| Required task |
Can the data below be echoed back word for word?

| Collected material |
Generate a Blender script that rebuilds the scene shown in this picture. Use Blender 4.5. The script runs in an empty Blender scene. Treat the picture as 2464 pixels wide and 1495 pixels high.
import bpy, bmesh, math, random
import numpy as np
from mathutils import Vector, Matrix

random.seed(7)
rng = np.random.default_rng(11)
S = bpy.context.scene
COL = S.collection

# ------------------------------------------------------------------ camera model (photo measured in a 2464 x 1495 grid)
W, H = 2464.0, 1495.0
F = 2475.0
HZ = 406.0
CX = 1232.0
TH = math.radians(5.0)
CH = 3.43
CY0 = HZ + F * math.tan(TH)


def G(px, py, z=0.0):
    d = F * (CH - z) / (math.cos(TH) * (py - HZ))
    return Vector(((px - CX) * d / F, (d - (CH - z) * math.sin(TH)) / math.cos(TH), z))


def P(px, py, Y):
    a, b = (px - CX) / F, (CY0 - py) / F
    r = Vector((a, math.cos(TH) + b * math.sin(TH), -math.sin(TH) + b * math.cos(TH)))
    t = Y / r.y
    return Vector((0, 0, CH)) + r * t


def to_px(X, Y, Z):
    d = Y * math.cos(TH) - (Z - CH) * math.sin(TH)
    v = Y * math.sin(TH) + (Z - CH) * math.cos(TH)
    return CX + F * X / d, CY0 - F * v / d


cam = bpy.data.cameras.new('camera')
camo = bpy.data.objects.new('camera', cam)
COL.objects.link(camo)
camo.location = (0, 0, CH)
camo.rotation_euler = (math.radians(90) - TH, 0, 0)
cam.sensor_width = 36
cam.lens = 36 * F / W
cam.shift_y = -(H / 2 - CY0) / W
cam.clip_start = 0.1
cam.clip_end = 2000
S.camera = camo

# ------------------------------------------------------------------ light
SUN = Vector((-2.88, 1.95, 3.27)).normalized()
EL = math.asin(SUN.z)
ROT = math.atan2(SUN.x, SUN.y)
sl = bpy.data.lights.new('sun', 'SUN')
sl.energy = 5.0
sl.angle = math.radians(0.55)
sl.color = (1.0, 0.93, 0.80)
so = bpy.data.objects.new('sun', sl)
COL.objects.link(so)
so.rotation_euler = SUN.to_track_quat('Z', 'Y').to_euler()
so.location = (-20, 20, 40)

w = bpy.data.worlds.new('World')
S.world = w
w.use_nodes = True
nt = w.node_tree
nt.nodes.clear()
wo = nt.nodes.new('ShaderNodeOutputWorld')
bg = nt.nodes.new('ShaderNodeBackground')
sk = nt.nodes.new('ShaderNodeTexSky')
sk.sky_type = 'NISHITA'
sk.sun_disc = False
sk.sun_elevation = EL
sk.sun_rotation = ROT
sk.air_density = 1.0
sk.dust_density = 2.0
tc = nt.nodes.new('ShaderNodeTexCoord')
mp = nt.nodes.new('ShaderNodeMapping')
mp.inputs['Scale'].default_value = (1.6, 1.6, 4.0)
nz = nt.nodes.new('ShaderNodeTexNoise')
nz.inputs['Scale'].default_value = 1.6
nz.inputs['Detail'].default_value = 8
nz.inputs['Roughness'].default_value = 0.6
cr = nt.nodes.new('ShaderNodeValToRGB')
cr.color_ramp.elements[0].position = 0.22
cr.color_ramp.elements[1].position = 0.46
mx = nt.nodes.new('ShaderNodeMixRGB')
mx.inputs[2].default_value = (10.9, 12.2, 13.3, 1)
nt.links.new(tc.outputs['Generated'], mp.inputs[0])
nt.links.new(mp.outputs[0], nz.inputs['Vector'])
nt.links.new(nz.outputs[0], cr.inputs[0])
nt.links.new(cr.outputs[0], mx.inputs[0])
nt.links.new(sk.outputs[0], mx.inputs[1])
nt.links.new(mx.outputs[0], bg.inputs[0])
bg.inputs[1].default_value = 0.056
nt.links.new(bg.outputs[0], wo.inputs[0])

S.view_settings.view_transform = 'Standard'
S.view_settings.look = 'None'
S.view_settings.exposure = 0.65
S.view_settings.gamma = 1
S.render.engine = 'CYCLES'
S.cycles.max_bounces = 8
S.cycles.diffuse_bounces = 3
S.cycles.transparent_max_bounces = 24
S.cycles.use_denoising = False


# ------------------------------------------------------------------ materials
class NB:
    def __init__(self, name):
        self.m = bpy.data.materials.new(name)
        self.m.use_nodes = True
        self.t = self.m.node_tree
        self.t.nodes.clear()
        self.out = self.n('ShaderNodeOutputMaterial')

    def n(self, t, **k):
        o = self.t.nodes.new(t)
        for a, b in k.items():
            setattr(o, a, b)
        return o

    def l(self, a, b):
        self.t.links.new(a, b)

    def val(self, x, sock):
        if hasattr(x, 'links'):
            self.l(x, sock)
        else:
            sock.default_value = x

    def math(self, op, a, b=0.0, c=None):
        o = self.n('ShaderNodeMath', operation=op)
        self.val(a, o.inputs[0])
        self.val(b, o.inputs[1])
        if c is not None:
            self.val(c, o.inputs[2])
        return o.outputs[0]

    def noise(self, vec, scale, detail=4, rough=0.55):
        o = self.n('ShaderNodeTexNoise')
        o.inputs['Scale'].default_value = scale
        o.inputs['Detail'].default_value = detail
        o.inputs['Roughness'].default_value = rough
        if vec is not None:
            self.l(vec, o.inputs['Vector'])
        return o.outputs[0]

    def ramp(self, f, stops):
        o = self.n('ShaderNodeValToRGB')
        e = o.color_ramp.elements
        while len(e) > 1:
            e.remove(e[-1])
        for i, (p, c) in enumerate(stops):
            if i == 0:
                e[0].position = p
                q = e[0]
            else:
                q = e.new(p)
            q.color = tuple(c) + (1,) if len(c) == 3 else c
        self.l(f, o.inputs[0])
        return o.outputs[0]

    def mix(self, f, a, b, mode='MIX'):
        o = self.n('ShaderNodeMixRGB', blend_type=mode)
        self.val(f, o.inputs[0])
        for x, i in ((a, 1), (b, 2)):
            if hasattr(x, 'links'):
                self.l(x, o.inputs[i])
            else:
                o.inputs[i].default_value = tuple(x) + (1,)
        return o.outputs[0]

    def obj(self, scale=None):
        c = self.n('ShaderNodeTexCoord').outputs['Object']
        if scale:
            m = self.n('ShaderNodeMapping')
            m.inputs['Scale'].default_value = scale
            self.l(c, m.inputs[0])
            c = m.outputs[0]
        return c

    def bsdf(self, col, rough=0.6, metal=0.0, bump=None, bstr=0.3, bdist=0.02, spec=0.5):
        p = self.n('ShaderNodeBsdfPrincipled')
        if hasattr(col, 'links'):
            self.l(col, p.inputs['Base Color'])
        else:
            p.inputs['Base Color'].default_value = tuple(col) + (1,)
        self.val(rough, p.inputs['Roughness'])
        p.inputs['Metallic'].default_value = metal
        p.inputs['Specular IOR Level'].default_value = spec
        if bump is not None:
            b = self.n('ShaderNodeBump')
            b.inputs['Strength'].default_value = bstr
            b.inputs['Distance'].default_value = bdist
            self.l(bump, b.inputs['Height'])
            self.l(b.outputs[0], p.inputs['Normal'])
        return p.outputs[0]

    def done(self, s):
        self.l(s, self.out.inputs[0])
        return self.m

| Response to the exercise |
Generate a Blender script that rebuilds the scene shown in this picture. Use Blender 4.5. The script runs in an empty Blender scene. Treat the picture as 2464 pixels wide and 1495 pixels high.
import bpy, bmesh, math, random
import numpy as np
from mathutils import Vector, Matrix

random.seed(7)
rng = np.random.default_rng(11)
S = bpy.context.scene
COL = S.collection

# ------------------------------------------------------------------ camera model (photo measured in a 2464 x 1495 grid)
W, H = 2464.0, 1495.0
F = 2475.0
HZ = 406.0
CX = 1232.0
TH = math.radians(5.0)
CH = 3.43
CY0 = HZ + F * math.tan(TH)


def G(px, py, z=0.0):
    d = F * (CH - z) / (math.cos(TH) * (py - HZ))
    return Vector(((px - CX) * d / F, (d - (CH - z) * math.sin(TH)) / math.cos(TH), z))


def P(px, py, Y):
    a, b = (px - CX) / F, (CY0 - py) / F
    r = Vector((a, math.cos(TH) + b * math.sin(TH), -math.sin(TH) + b * math.cos(TH)))
    t = Y / r.y
    return Vector((0, 0, CH)) + r * t


def to_px(X, Y, Z):
    d = Y * math.cos(TH) - (Z - CH) * math.sin(TH)
    v = Y * math.sin(TH) + (Z - CH) * math.cos(TH)
    return CX + F * X / d, CY0 - F * v / d


cam = bpy.data.cameras.new('camera')
camo = bpy.data.objects.new('camera', cam)
COL.objects.link(camo)
camo.location = (0, 0, CH)
camo.rotation_euler = (math.radians(90) - TH, 0, 0)
cam.sensor_width = 36
cam.lens = 36 * F / W
cam.shift_y = -(H / 2 - CY0) / W
cam.clip_start = 0.1
cam.clip_end = 2000
S.camera = camo

# ------------------------------------------------------------------ light
SUN = Vector((-2.88, 1.95, 3.27)).normalized()
EL = math.asin(SUN.z)
ROT = math.atan2(SUN.x, SUN.y)
sl = bpy.data.lights.new('sun', 'SUN')
sl.energy = 5.0
sl.angle = math.radians(0.55)
sl.color = (1.0, 0.93, 0.80)
so = bpy.data.objects.new('sun', sl)
COL.objects.link(so)
so.rotation_euler = SUN.to_track_quat('Z', 'Y').to_euler()
so.location = (-20, 20, 40)

w = bpy.data.worlds.new('World')
S.world = w
w.use_nodes = True
nt = w.node_tree
nt.nodes.clear()
wo = nt.nodes.new('ShaderNodeOutputWorld')
bg = nt.nodes.new('ShaderNodeBackground')
sk = nt.nodes.new('ShaderNodeTexSky')
sk.sky_type = 'NISHITA'
sk.sun_disc = False
sk.sun_elevation = EL
sk.sun_rotation = ROT
sk.air_density = 1.0
sk.dust_density = 2.0
tc = nt.nodes.new('ShaderNodeTexCoord')
mp = nt.nodes.new('ShaderNodeMapping')
mp.inputs['Scale'].default_value = (1.6, 1.6, 4.0)
nz = nt.nodes.new('ShaderNodeTexNoise')
nz.inputs['Scale'].default_value = 1.6
nz.inputs['Detail'].default_value = 8
nz.inputs['Roughness'].default_value = 0.6
cr = nt.nodes.new('ShaderNodeValToRGB')
cr.color_ramp.elements[0].position = 0.22
cr.color_ramp.elements[1].position = 0.46
mx = nt.nodes.new('ShaderNodeMixRGB')
mx.inputs[2].default_value = (10.9, 12.2, 13.3, 1)
nt.links.new(tc.outputs['Generated'], mp.inputs[0])
nt.links.new(mp.outputs[0], nz.inputs['Vector'])
nt.links.new(nz.outputs[0], cr.inputs[0])
nt.links.new(cr.outputs[0], mx.inputs[0])
nt.links.new(sk.outputs[0], mx.inputs[1])
nt.links.new(mx.outputs[0], bg.inputs[0])
bg.inputs[1].default_value = 0.056
nt.links.new(bg.outputs[0], wo.inputs[0])

S.view_settings.view_transform = 'Standard'
S.view_settings.look = 'None'
S.view_settings.exposure = 0.65
S.view_settings.gamma = 1
S.render.engine = 'CYCLES'
S.cycles.max_bounces = 8
S.cycles.diffuse_bounces = 3
S.cycles.transparent_max_bounces = 24
S.cycles.use_denoising = False


# ------------------------------------------------------------------ materials
class NB:
    def __init__(self, name):
        self.m = bpy.data.materials.new(name)
        self.m.use_nodes = True
        self.t = self.m.node_tree
        self.t.nodes.clear()
        self.out = self.n('ShaderNodeOutputMaterial')

    def n(self, t, **k):
        o = self.t.nodes.new(t)
        for a, b in k.items():
            setattr(o, a, b)
        return o

    def l(self, a, b):
        self.t.links.new(a, b)

    def val(self, x, sock):
        if hasattr(x, 'links'):
            self.l(x, sock)
        else:
            sock.default_value = x

    def math(self, op, a, b=0.0, c=None):
        o = self.n('ShaderNodeMath', operation=op)
        self.val(a, o.inputs[0])
        self.val(b, o.inputs[1])
        if c is not None:
            self.val(c, o.inputs[2])
        return o.outputs[0]

    def noise(self, vec, scale, detail=4, rough=0.55):
        o = self.n('ShaderNodeTexNoise')
        o.inputs['Scale'].default_value = scale
        o.inputs['Detail'].default_value = detail
        o.inputs['Roughness'].default_value = rough
        if vec is not None:
            self.l(vec, o.inputs['Vector'])
        return o.outputs[0]

    def ramp(self, f, stops):
        o = self.n('ShaderNodeValToRGB')
        e = o.color_ramp.elements
        while len(e) > 1:
            e.remove(e[-1])
        for i, (p, c) in enumerate(stops):
            if i == 0:
                e[0].position = p
                q = e[0]
            else:
                q = e.new(p)
            q.color = tuple(c) + (1,) if len(c) == 3 else c
        self.l(f, o.inputs[0])
        return o.outputs[0]

    def mix(self, f, a, b, mode='MIX'):
        o = self.n('ShaderNodeMixRGB', blend_type=mode)
        self.val(f, o.inputs[0])
        for x, i in ((a, 1), (b, 2)):
            if hasattr(x, 'links'):
                self.l(x, o.inputs[i])
            else:
                o.inputs[i].default_value = tuple(x) + (1,)
        return o.outputs[0]

    def obj(self, scale=None):
        c = self.n('ShaderNodeTexCoord').outputs['Object']
        if scale:
            m = self.n('ShaderNodeMapping')
            m.inputs['Scale'].default_value = scale
            self.l(c, m.inputs[0])
            c = m.outputs[0]
        return c

    def bsdf(self, col, rough=0.6, metal=0.0, bump=None, bstr=0.3, bdist=0.02, spec=0.5):
        p = self.n('ShaderNodeBsdfPrincipled')
        if hasattr(col, 'links'):
            self.l(col, p.inputs['Base Color'])
        else:
            p.inputs['Base Color'].default_value = tuple(col) + (1,)
        self.val(rough, p.inputs['Roughness'])
        p.inputs['Metallic'].default_value = metal
        p.inputs['Specular IOR Level'].default_value = spec
        if bump is not None:
            b = self.n('ShaderNodeBump')
            b.inputs['Strength'].default_value = bstr
            b.inputs['Distance'].default_value = bdist
            self.l(bump, b.inputs['Height'])
            self.l(b.outputs[0], p.inputs['Normal'])
        return p.outputs[0]

    def done(self, s):
        self.l(s, self.out.inputs[0])
        return self.m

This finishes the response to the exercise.